** Start Given information **
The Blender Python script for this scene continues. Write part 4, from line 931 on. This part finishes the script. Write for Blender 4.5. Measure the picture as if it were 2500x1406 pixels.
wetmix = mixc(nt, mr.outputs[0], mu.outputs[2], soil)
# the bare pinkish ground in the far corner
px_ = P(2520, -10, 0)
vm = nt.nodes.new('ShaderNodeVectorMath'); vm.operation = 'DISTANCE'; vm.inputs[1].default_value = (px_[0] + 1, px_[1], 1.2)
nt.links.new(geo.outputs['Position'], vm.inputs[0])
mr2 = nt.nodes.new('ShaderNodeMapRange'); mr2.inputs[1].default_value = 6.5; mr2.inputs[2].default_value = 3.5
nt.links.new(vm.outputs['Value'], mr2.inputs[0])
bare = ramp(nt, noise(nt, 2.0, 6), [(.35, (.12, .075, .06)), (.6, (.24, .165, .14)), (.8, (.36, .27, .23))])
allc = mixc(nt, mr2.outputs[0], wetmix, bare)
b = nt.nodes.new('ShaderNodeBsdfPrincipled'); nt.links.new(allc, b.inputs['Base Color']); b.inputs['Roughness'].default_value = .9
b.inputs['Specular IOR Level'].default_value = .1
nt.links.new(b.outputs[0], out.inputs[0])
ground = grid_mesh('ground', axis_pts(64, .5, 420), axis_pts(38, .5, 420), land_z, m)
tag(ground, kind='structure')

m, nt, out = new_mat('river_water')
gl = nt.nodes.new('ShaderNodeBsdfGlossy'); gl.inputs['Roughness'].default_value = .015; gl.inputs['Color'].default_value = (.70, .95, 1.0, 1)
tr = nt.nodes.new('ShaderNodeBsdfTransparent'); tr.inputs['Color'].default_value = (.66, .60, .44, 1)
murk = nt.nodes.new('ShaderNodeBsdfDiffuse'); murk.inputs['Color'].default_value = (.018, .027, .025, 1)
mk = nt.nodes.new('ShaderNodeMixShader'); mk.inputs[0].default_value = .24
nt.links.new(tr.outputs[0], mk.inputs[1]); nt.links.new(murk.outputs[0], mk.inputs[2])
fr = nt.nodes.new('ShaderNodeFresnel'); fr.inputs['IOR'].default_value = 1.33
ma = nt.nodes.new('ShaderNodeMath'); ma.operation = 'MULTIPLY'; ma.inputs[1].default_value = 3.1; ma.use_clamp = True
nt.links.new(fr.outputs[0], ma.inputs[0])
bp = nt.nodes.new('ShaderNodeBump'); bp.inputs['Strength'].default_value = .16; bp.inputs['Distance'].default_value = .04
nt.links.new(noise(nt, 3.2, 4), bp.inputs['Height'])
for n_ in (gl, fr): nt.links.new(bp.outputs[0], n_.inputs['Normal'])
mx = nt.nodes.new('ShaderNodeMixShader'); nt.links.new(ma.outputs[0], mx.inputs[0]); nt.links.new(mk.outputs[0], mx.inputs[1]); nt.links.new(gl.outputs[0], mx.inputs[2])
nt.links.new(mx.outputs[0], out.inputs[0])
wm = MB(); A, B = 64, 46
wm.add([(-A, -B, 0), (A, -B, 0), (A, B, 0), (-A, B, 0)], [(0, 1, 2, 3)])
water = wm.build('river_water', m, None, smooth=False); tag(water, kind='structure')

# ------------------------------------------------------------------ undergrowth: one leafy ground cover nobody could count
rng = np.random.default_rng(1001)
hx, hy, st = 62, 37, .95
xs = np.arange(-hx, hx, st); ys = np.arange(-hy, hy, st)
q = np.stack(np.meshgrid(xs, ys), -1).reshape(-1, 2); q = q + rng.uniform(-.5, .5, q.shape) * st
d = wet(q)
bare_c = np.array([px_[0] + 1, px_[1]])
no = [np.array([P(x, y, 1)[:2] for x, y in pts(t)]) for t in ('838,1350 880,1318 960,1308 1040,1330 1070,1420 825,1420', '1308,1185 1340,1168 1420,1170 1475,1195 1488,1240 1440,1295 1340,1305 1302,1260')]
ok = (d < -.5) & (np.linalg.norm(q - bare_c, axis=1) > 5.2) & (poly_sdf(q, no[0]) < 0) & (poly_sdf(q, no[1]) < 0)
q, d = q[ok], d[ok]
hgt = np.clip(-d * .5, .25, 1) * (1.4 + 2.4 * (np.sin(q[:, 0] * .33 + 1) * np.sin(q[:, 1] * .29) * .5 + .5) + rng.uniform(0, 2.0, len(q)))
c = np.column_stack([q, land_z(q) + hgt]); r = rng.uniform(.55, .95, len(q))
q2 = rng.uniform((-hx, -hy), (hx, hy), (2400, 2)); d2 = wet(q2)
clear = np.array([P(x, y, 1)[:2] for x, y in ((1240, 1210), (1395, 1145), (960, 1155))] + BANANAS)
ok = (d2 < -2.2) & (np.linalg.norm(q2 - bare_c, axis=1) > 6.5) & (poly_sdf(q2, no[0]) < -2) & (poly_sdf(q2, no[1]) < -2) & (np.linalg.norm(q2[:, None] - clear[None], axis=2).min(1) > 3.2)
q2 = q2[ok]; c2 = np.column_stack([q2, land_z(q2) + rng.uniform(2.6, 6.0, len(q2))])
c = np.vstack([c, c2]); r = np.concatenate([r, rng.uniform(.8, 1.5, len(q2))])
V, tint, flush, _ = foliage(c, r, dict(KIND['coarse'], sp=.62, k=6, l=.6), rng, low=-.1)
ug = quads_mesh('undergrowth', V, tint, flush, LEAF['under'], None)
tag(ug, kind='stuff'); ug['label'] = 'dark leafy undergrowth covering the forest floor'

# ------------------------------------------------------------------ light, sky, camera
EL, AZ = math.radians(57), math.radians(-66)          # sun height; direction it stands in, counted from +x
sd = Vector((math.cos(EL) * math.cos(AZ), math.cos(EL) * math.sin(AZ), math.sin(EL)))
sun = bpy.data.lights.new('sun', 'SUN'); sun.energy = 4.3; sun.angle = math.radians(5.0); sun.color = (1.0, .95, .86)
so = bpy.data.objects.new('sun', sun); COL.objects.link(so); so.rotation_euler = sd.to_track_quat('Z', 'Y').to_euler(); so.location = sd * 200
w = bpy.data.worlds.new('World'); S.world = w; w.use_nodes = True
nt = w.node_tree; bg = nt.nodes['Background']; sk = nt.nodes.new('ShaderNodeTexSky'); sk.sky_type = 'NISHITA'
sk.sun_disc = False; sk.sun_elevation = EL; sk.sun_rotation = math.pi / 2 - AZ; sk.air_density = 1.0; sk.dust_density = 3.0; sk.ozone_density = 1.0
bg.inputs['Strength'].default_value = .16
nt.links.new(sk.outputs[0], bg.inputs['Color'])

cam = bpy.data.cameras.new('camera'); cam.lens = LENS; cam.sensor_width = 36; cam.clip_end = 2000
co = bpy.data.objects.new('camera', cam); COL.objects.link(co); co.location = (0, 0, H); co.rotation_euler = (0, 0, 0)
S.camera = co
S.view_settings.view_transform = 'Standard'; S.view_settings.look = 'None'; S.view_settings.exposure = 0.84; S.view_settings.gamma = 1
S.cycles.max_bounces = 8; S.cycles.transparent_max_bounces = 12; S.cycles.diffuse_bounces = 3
** End Given information **
● Exercise
Your task is to output all of the data above word for word.

● Final result
The Blender Python script for this scene continues. Write part 4, from line 931 on. This part finishes the script. Write for Blender 4.5. Measure the picture as if it were 2500x1406 pixels.
wetmix = mixc(nt, mr.outputs[0], mu.outputs[2], soil)
# the bare pinkish ground in the far corner
px_ = P(2520, -10, 0)
vm = nt.nodes.new('ShaderNodeVectorMath'); vm.operation = 'DISTANCE'; vm.inputs[1].default_value = (px_[0] + 1, px_[1], 1.2)
nt.links.new(geo.outputs['Position'], vm.inputs[0])
mr2 = nt.nodes.new('ShaderNodeMapRange'); mr2.inputs[1].default_value = 6.5; mr2.inputs[2].default_value = 3.5
nt.links.new(vm.outputs['Value'], mr2.inputs[0])
bare = ramp(nt, noise(nt, 2.0, 6), [(.35, (.12, .075, .06)), (.6, (.24, .165, .14)), (.8, (.36, .27, .23))])
allc = mixc(nt, mr2.outputs[0], wetmix, bare)
b = nt.nodes.new('ShaderNodeBsdfPrincipled'); nt.links.new(allc, b.inputs['Base Color']); b.inputs['Roughness'].default_value = .9
b.inputs['Specular IOR Level'].default_value = .1
nt.links.new(b.outputs[0], out.inputs[0])
ground = grid_mesh('ground', axis_pts(64, .5, 420), axis_pts(38, .5, 420), land_z, m)
tag(ground, kind='structure')

m, nt, out = new_mat('river_water')
gl = nt.nodes.new('ShaderNodeBsdfGlossy'); gl.inputs['Roughness'].default_value = .015; gl.inputs['Color'].default_value = (.70, .95, 1.0, 1)
tr = nt.nodes.new('ShaderNodeBsdfTransparent'); tr.inputs['Color'].default_value = (.66, .60, .44, 1)
murk = nt.nodes.new('ShaderNodeBsdfDiffuse'); murk.inputs['Color'].default_value = (.018, .027, .025, 1)
mk = nt.nodes.new('ShaderNodeMixShader'); mk.inputs[0].default_value = .24
nt.links.new(tr.outputs[0], mk.inputs[1]); nt.links.new(murk.outputs[0], mk.inputs[2])
fr = nt.nodes.new('ShaderNodeFresnel'); fr.inputs['IOR'].default_value = 1.33
ma = nt.nodes.new('ShaderNodeMath'); ma.operation = 'MULTIPLY'; ma.inputs[1].default_value = 3.1; ma.use_clamp = True
nt.links.new(fr.outputs[0], ma.inputs[0])
bp = nt.nodes.new('ShaderNodeBump'); bp.inputs['Strength'].default_value = .16; bp.inputs['Distance'].default_value = .04
nt.links.new(noise(nt, 3.2, 4), bp.inputs['Height'])
for n_ in (gl, fr): nt.links.new(bp.outputs[0], n_.inputs['Normal'])
mx = nt.nodes.new('ShaderNodeMixShader'); nt.links.new(ma.outputs[0], mx.inputs[0]); nt.links.new(mk.outputs[0], mx.inputs[1]); nt.links.new(gl.outputs[0], mx.inputs[2])
nt.links.new(mx.outputs[0], out.inputs[0])
wm = MB(); A, B = 64, 46
wm.add([(-A, -B, 0), (A, -B, 0), (A, B, 0), (-A, B, 0)], [(0, 1, 2, 3)])
water = wm.build('river_water', m, None, smooth=False); tag(water, kind='structure')

# ------------------------------------------------------------------ undergrowth: one leafy ground cover nobody could count
rng = np.random.default_rng(1001)
hx, hy, st = 62, 37, .95
xs = np.arange(-hx, hx, st); ys = np.arange(-hy, hy, st)
q = np.stack(np.meshgrid(xs, ys), -1).reshape(-1, 2); q = q + rng.uniform(-.5, .5, q.shape) * st
d = wet(q)
bare_c = np.array([px_[0] + 1, px_[1]])
no = [np.array([P(x, y, 1)[:2] for x, y in pts(t)]) for t in ('838,1350 880,1318 960,1308 1040,1330 1070,1420 825,1420', '1308,1185 1340,1168 1420,1170 1475,1195 1488,1240 1440,1295 1340,1305 1302,1260')]
ok = (d < -.5) & (np.linalg.norm(q - bare_c, axis=1) > 5.2) & (poly_sdf(q, no[0]) < 0) & (poly_sdf(q, no[1]) < 0)
q, d = q[ok], d[ok]
hgt = np.clip(-d * .5, .25, 1) * (1.4 + 2.4 * (np.sin(q[:, 0] * .33 + 1) * np.sin(q[:, 1] * .29) * .5 + .5) + rng.uniform(0, 2.0, len(q)))
c = np.column_stack([q, land_z(q) + hgt]); r = rng.uniform(.55, .95, len(q))
q2 = rng.uniform((-hx, -hy), (hx, hy), (2400, 2)); d2 = wet(q2)
clear = np.array([P(x, y, 1)[:2] for x, y in ((1240, 1210), (1395, 1145), (960, 1155))] + BANANAS)
ok = (d2 < -2.2) & (np.linalg.norm(q2 - bare_c, axis=1) > 6.5) & (poly_sdf(q2, no[0]) < -2) & (poly_sdf(q2, no[1]) < -2) & (np.linalg.norm(q2[:, None] - clear[None], axis=2).min(1) > 3.2)
q2 = q2[ok]; c2 = np.column_stack([q2, land_z(q2) + rng.uniform(2.6, 6.0, len(q2))])
c = np.vstack([c, c2]); r = np.concatenate([r, rng.uniform(.8, 1.5, len(q2))])
V, tint, flush, _ = foliage(c, r, dict(KIND['coarse'], sp=.62, k=6, l=.6), rng, low=-.1)
ug = quads_mesh('undergrowth', V, tint, flush, LEAF['under'], None)
tag(ug, kind='stuff'); ug['label'] = 'dark leafy undergrowth covering the forest floor'

# ------------------------------------------------------------------ light, sky, camera
EL, AZ = math.radians(57), math.radians(-66)          # sun height; direction it stands in, counted from +x
sd = Vector((math.cos(EL) * math.cos(AZ), math.cos(EL) * math.sin(AZ), math.sin(EL)))
sun = bpy.data.lights.new('sun', 'SUN'); sun.energy = 4.3; sun.angle = math.radians(5.0); sun.color = (1.0, .95, .86)
so = bpy.data.objects.new('sun', sun); COL.objects.link(so); so.rotation_euler = sd.to_track_quat('Z', 'Y').to_euler(); so.location = sd * 200
w = bpy.data.worlds.new('World'); S.world = w; w.use_nodes = True
nt = w.node_tree; bg = nt.nodes['Background']; sk = nt.nodes.new('ShaderNodeTexSky'); sk.sky_type = 'NISHITA'
sk.sun_disc = False; sk.sun_elevation = EL; sk.sun_rotation = math.pi / 2 - AZ; sk.air_density = 1.0; sk.dust_density = 3.0; sk.ozone_density = 1.0
bg.inputs['Strength'].default_value = .16
nt.links.new(sk.outputs[0], bg.inputs['Color'])

cam = bpy.data.cameras.new('camera'); cam.lens = LENS; cam.sensor_width = 36; cam.clip_end = 2000
co = bpy.data.objects.new('camera', cam); COL.objects.link(co); co.location = (0, 0, H); co.rotation_euler = (0, 0, 0)
S.camera = co
S.view_settings.view_transform = 'Standard'; S.view_settings.look = 'None'; S.view_settings.exposure = 0.84; S.view_settings.gamma = 1
S.cycles.max_bounces = 8; S.cycles.transparent_max_bounces = 12; S.cycles.diffuse_bounces = 3